What is expected: Copy out the listing that follows, exactly, without its pictures.

Information supplied:
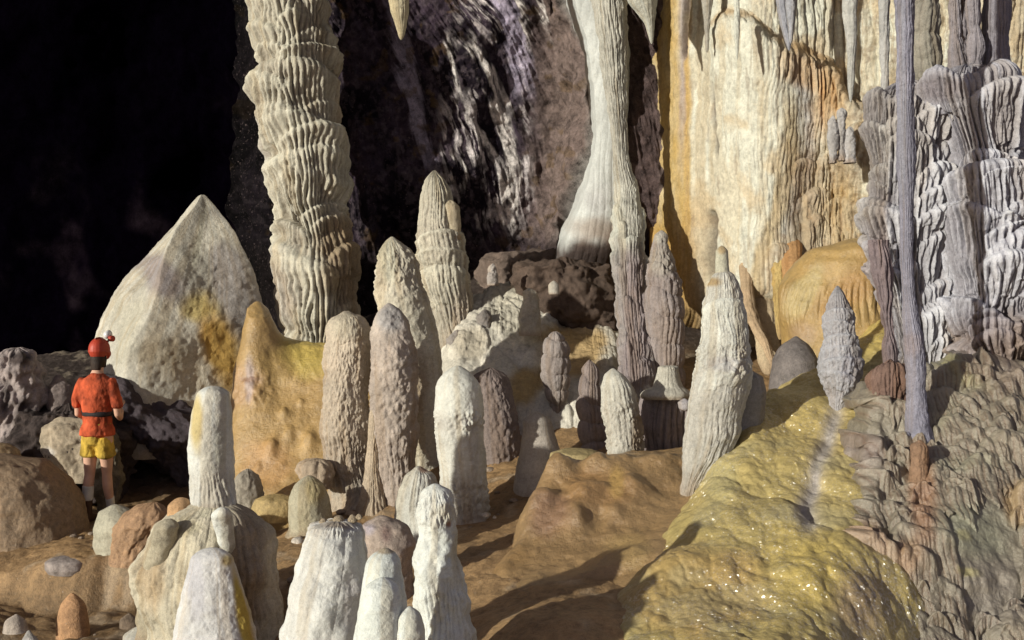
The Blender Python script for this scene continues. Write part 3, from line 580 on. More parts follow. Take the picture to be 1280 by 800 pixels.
for (x_, y_, r_) in [(414, 654, 6), (424, 650, 7), (440, 648, 6), (404, 652, 5), (449, 646, 5)]:
    rb += 1; spel('rubble', [(y_-r_*.8, x_-r_*.6, x_+r_*.6), (y_, x_-r_, x_+r_), (y_+r_, x_-r_, x_+r_)], 6.0, 'rough_rock', (.38, .31, .22), [], [('lump', .015, 18)], cap=5, seed=200+rb, parent=j, res=.9, botcap=4)
boulder([(644, 462, 492), (655, 452, 510), (680, 450, 524), (700, 452, 522), (725, 458, 520), (760, 458, 520)], 7.6, (.33, .27, .23), 'rounded grey-brown boulder behind the three-lobed stalagmite', 114, mat='mud', amp=.06, pat=[(482, 668, 14, 22, (.16, .10, .09), .8), (460, 662, 14, 14, (.3, .28, .34), .7)])
stal([(586, 302, 318), (594, 295, 324), (610, 292, 328), (630, 291, 330), (650, 291, 332)], 10.6, 'small plain stub right of the blunt white stalagmite on the mound', 115, (.36, .33, .27), cap=18)
stal([(594, 374, 398), (604, 366, 405), (625, 361, 411), (645, 360, 414), (670, 362, 412)], 9.9, 'squat domed yellowish stub below the thick knobbly beige stalagmite', 116, (.44, .42, .31), [(395, 615, 14, 20, (.44, .36, .16), .7)], [('lump', .03, 4), ('pop', .015, .035)], cap=20)
boulder([(574, 384, 408), (582, 372, 414), (596, 374, 414), (610, 380, 412)], 10.3, (.40, .32, .24), 'crumbly beige rock lump resting behind the squat domed stub', 117, mat='calcite', amp=.05, lay=[('pop', .05, .06)])
boulder([(617, 330, 366), (624, 320, 372), (636, 317, 374), (650, 318, 372)], 10.4, (.42, .31, .14), 'low yellow-brown rock between the small plain stub and the domed stub', 118, mat='mud', amp=.04, cap=8)
for n_, (x_, y_, r_, lb_) in enumerate([(607, 643, 4, 'white pebble lying at the right foot of the round-topped stalagmite'), (372, 676, 7, 'pale broken rock on the floor above the yellow patch'), (618, 646, 3, 'tiny white pebble farther right of the round-topped stalagmite')]):
    boulder([(y_-r_*.6, x_-r_*.7, x_+r_*.7), (y_, x_-r_, x_+r_), (y_+r_*.6, x_-r_, x_+r_)], 9.0 if n_ != 1 else 9.4, (.55, .5, .44), lb_, 120+n_, amp=.015, cap=3, cat='pebble', name='pebble', res=1)

# ---- pale flowstone cascade in the middle distance
cp_ = [P(*q) for q in [(710, 312, 13.8), (670, 318, 13.6), (640, 340, 13.3), (612, 378, 12.9), (580, 420, 12.3), (660, 365, 12.9), (700, 390, 12.9), (640, 430, 12.2), (690, 450, 12.0), (740, 430, 12.3), (600, 460, 11.9), (560, 455, 12.0),
      (620, 500, 11.3), (670, 515, 11.2), (720, 500, 11.3), (760, 400, 12.9), (740, 350, 13.6), (560, 500, 11.5), (780, 470, 11.6)]]
poly = [P(540, 0, 11.0)[:2], P(550, 0, 12.2)[:2], P(585, 0, 13.2)[:2], P(625, 0, 13.6)[:2], P(650, 0, 13.9)[:2], P(760, 0, 13.9)[:2], P(790, 0, 12.5)[:2], P(790, 0, 10.9)[:2]]
XX, YY, ZS = patch('c', cp_, poly, -1.2, 1.9, 10.6, 15, 440, 560, .25, .9)
ZS = np.minimum(ZS, 2.62-.35*np.clip(.3-XX, 0, 2))+.26*(fbm2(XX*1.3, YY*1.3, 4, 21)-.5)+.06*(fbm2(XX*5, YY*5, 4, 23)-.5)
G = np.stack([XX, YY, ZS], -1); pr = popcorn(XX, YY+G[..., 2], .10, 5); LL = []
rr = np.random.default_rng(3)
lb = lobes(XX, G[..., 2]*1.0-YY*.3, [(-1.1+2.6*rr.random(), -3.2+3.0*i/70+.1, .10+.12*rr.random(), .12+.16*rr.random(), .07+.05*rr.random()) for i in range(70)], None, 6, .05, .5)
m = surf('flowstone_cascade', G, 'calcite', (.58, .55, .48), [(715, 355, 40, 42, (.15, .10, .07), .95), (690, 330, 40, 12, (.2, .15, .11), .8), (715, 440, 50, 40, (.42, .28, .11), .85), (640, 390, 30, 40, (.44, .41, .33), .6), (655, 490, 34, 30, (.42, .29, .12), .9), (590, 430, 30, 20, (.38, .33, .25), .6)],
         (.45*lb+.03*pr+.05*(fbm3(G, 9, 3, 3)-.5), .8), flip=True, seed=13, mott=.2)
tag(m, 'pale bumpy flowstone cascade with ochre skirt in the middle distance', 'flowstone mound')
spel('stub', [(351, 689, 695), (356, 686, 698), (368, 686, 700)], 12.0, 'calcite', (.46, .43, .38), [], [('lump', .02, 6)], cap=7, seed=132, parent=m)
spel('stub', [(360, 657, 668), (370, 653, 672), (400, 650, 676), (420, 650, 678)], 12.0, 'calcite', (.43, .40, .34), [], [('lump', .05, 6), ('pop', .03, .06)], cap=8, seed=133, parent=m)
boulder([(322, 670, 720), (330, 640, 760), (360, 640, 775), (400, 680, 778), (450, 690, 778)], 13.0, (.10, .07, .055), 'dark brown rock bulge behind the pale cascade', 134, amp=.25, res=1.8)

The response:
The Blender Python script for this scene continues. Write part 3, from line 580 on. More parts follow. Take the picture to be 1280 by 800 pixels.
for (x_, y_, r_) in [(414, 654, 6), (424, 650, 7), (440, 648, 6), (404, 652, 5), (449, 646, 5)]:
    rb += 1; spel('rubble', [(y_-r_*.8, x_-r_*.6, x_+r_*.6), (y_, x_-r_, x_+r_), (y_+r_, x_-r_, x_+r_)], 6.0, 'rough_rock', (.38, .31, .22), [], [('lump', .015, 18)], cap=5, seed=200+rb, parent=j, res=.9, botcap=4)
boulder([(644, 462, 492), (655, 452, 510), (680, 450, 524), (700, 452, 522), (725, 458, 520), (760, 458, 520)], 7.6, (.33, .27, .23), 'rounded grey-brown boulder behind the three-lobed stalagmite', 114, mat='mud', amp=.06, pat=[(482, 668, 14, 22, (.16, .10, .09), .8), (460, 662, 14, 14, (.3, .28, .34), .7)])
stal([(586, 302, 318), (594, 295, 324), (610, 292, 328), (630, 291, 330), (650, 291, 332)], 10.6, 'small plain stub right of the blunt white stalagmite on the mound', 115, (.36, .33, .27), cap=18)
stal([(594, 374, 398), (604, 366, 405), (625, 361, 411), (645, 360, 414), (670, 362, 412)], 9.9, 'squat domed yellowish stub below the thick knobbly beige stalagmite', 116, (.44, .42, .31), [(395, 615, 14, 20, (.44, .36, .16), .7)], [('lump', .03, 4), ('pop', .015, .035)], cap=20)
boulder([(574, 384, 408), (582, 372, 414), (596, 374, 414), (610, 380, 412)], 10.3, (.40, .32, .24), 'crumbly beige rock lump resting behind the squat domed stub', 117, mat='calcite', amp=.05, lay=[('pop', .05, .06)])
boulder([(617, 330, 366), (624, 320, 372), (636, 317, 374), (650, 318, 372)], 10.4, (.42, .31, .14), 'low yellow-brown rock between the small plain stub and the domed stub', 118, mat='mud', amp=.04, cap=8)
for n_, (x_, y_, r_, lb_) in enumerate([(607, 643, 4, 'white pebble lying at the right foot of the round-topped stalagmite'), (372, 676, 7, 'pale broken rock on the floor above the yellow patch'), (618, 646, 3, 'tiny white pebble farther right of the round-topped stalagmite')]):
    boulder([(y_-r_*.6, x_-r_*.7, x_+r_*.7), (y_, x_-r_, x_+r_), (y_+r_*.6, x_-r_, x_+r_)], 9.0 if n_ != 1 else 9.4, (.55, .5, .44), lb_, 120+n_, amp=.015, cap=3, cat='pebble', name='pebble', res=1)

# ---- pale flowstone cascade in the middle distance
cp_ = [P(*q) for q in [(710, 312, 13.8), (670, 318, 13.6), (640, 340, 13.3), (612, 378, 12.9), (580, 420, 12.3), (660, 365, 12.9), (700, 390, 12.9), (640, 430, 12.2), (690, 450, 12.0), (740, 430, 12.3), (600, 460, 11.9), (560, 455, 12.0),
      (620, 500, 11.3), (670, 515, 11.2), (720, 500, 11.3), (760, 400, 12.9), (740, 350, 13.6), (560, 500, 11.5), (780, 470, 11.6)]]
poly = [P(540, 0, 11.0)[:2], P(550, 0, 12.2)[:2], P(585, 0, 13.2)[:2], P(625, 0, 13.6)[:2], P(650, 0, 13.9)[:2], P(760, 0, 13.9)[:2], P(790, 0, 12.5)[:2], P(790, 0, 10.9)[:2]]
XX, YY, ZS = patch('c', cp_, poly, -1.2, 1.9, 10.6, 15, 440, 560, .25, .9)
ZS = np.minimum(ZS, 2.62-.35*np.clip(.3-XX, 0, 2))+.26*(fbm2(XX*1.3, YY*1.3, 4, 21)-.5)+.06*(fbm2(XX*5, YY*5, 4, 23)-.5)
G = np.stack([XX, YY, ZS], -1); pr = popcorn(XX, YY+G[..., 2], .10, 5); LL = []
rr = np.random.default_rng(3)
lb = lobes(XX, G[..., 2]*1.0-YY*.3, [(-1.1+2.6*rr.random(), -3.2+3.0*i/70+.1, .10+.12*rr.random(), .12+.16*rr.random(), .07+.05*rr.random()) for i in range(70)], None, 6, .05, .5)
m = surf('flowstone_cascade', G, 'calcite', (.58, .55, .48), [(715, 355, 40, 42, (.15, .10, .07), .95), (690, 330, 40, 12, (.2, .15, .11), .8), (715, 440, 50, 40, (.42, .28, .11), .85), (640, 390, 30, 40, (.44, .41, .33), .6), (655, 490, 34, 30, (.42, .29, .12), .9), (590, 430, 30, 20, (.38, .33, .25), .6)],
         (.45*lb+.03*pr+.05*(fbm3(G, 9, 3, 3)-.5), .8), flip=True, seed=13, mott=.2)
tag(m, 'pale bumpy flowstone cascade with ochre skirt in the middle distance', 'flowstone mound')
spel('stub', [(351, 689, 695), (356, 686, 698), (368, 686, 700)], 12.0, 'calcite', (.46, .43, .38), [], [('lump', .02, 6)], cap=7, seed=132, parent=m)
spel('stub', [(360, 657, 668), (370, 653, 672), (400, 650, 676), (420, 650, 678)], 12.0, 'calcite', (.43, .40, .34), [], [('lump', .05, 6), ('pop', .03, .06)], cap=8, seed=133, parent=m)
boulder([(322, 670, 720), (330, 640, 760), (360, 640, 775), (400, 680, 778), (450, 690, 778)], 13.0, (.10, .07, .055), 'dark brown rock bulge behind the pale cascade', 134, amp=.25, res=1.8)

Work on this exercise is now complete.